* [Do this] Write out exactly the lines from the line with "Write the bpy" through the line with "sc.view_settings.exposure = 0.0;", both ends included, and no other line.

* [Scenes as source code]
--- Start ---

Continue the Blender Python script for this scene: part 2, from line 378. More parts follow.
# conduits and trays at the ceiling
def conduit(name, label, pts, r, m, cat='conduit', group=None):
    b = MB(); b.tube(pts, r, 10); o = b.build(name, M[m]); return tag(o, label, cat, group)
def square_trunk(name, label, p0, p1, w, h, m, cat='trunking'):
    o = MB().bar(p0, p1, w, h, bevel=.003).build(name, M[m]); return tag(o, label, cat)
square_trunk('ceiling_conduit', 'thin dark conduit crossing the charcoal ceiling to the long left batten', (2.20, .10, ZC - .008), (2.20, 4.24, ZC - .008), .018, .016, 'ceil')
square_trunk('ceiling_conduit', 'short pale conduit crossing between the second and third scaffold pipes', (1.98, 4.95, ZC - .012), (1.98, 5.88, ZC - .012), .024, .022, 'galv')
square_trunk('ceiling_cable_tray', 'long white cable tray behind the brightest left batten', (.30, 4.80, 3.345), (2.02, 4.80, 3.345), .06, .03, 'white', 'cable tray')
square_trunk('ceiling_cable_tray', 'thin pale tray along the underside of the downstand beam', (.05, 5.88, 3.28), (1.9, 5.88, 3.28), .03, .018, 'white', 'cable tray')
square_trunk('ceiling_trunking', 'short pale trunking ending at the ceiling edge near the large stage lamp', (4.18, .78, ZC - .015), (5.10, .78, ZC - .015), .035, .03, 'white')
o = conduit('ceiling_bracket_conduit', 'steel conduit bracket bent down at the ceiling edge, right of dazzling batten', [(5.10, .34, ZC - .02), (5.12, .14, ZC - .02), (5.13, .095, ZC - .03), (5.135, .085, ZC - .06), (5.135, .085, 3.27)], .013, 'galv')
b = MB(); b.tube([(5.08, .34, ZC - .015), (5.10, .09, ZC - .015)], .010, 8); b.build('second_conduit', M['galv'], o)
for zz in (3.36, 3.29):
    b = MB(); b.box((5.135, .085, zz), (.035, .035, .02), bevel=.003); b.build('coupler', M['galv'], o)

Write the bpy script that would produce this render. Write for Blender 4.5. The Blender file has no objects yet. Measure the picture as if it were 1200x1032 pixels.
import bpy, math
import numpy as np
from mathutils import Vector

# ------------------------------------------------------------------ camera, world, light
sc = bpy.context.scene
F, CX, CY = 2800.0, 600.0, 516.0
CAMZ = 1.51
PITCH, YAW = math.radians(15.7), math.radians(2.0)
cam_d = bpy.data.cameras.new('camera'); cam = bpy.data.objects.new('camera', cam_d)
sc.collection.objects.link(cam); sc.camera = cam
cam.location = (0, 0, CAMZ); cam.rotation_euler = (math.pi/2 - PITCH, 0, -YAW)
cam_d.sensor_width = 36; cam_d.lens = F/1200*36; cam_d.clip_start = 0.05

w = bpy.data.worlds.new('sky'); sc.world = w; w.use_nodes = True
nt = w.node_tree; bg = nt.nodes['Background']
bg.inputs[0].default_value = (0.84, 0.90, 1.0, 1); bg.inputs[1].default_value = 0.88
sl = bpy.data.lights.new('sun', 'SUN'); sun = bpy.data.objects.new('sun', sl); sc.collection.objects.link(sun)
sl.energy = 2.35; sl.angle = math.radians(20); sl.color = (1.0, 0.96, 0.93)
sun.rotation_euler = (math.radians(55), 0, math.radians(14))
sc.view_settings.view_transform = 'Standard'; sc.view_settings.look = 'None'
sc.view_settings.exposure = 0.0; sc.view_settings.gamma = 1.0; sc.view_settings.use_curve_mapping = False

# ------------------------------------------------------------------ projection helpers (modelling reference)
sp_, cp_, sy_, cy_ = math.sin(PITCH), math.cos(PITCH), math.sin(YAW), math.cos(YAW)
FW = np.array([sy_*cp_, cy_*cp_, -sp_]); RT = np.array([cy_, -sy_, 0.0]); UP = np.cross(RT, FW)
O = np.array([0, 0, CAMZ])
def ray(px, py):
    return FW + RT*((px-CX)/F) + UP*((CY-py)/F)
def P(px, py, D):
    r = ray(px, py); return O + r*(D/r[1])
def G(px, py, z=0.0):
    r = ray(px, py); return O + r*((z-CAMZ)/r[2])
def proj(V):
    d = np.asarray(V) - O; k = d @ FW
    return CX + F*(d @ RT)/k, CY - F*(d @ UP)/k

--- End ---

* [Reply]
Write the bpy script that would produce this render. Write for Blender 4.5. The Blender file has no objects yet. Measure the picture as if it were 1200x1032 pixels.
import bpy, math
import numpy as np
from mathutils import Vector

# ------------------------------------------------------------------ camera, world, light
sc = bpy.context.scene
F, CX, CY = 2800.0, 600.0, 516.0
CAMZ = 1.51
PITCH, YAW = math.radians(15.7), math.radians(2.0)
cam_d = bpy.data.cameras.new('camera'); cam = bpy.data.objects.new('camera', cam_d)
sc.collection.objects.link(cam); sc.camera = cam
cam.location = (0, 0, CAMZ); cam.rotation_euler = (math.pi/2 - PITCH, 0, -YAW)
cam_d.sensor_width = 36; cam_d.lens = F/1200*36; cam_d.clip_start = 0.05

w = bpy.data.worlds.new('sky'); sc.world = w; w.use_nodes = True
nt = w.node_tree; bg = nt.nodes['Background']
bg.inputs[0].default_value = (0.84, 0.90, 1.0, 1); bg.inputs[1].default_value = 0.88
sl = bpy.data.lights.new('sun', 'SUN'); sun = bpy.data.objects.new('sun', sl); sc.collection.objects.link(sun)
sl.energy = 2.35; sl.angle = math.radians(20); sl.color = (1.0, 0.96, 0.93)
sun.rotation_euler = (math.radians(55), 0, math.radians(14))
sc.view_settings.view_transform = 'Standard'; sc.view_settings.look = 'None'
sc.view_settings.exposure = 0.0; sc.view_settings.gamma = 1.0; sc.view_settings.use_curve_mapping = False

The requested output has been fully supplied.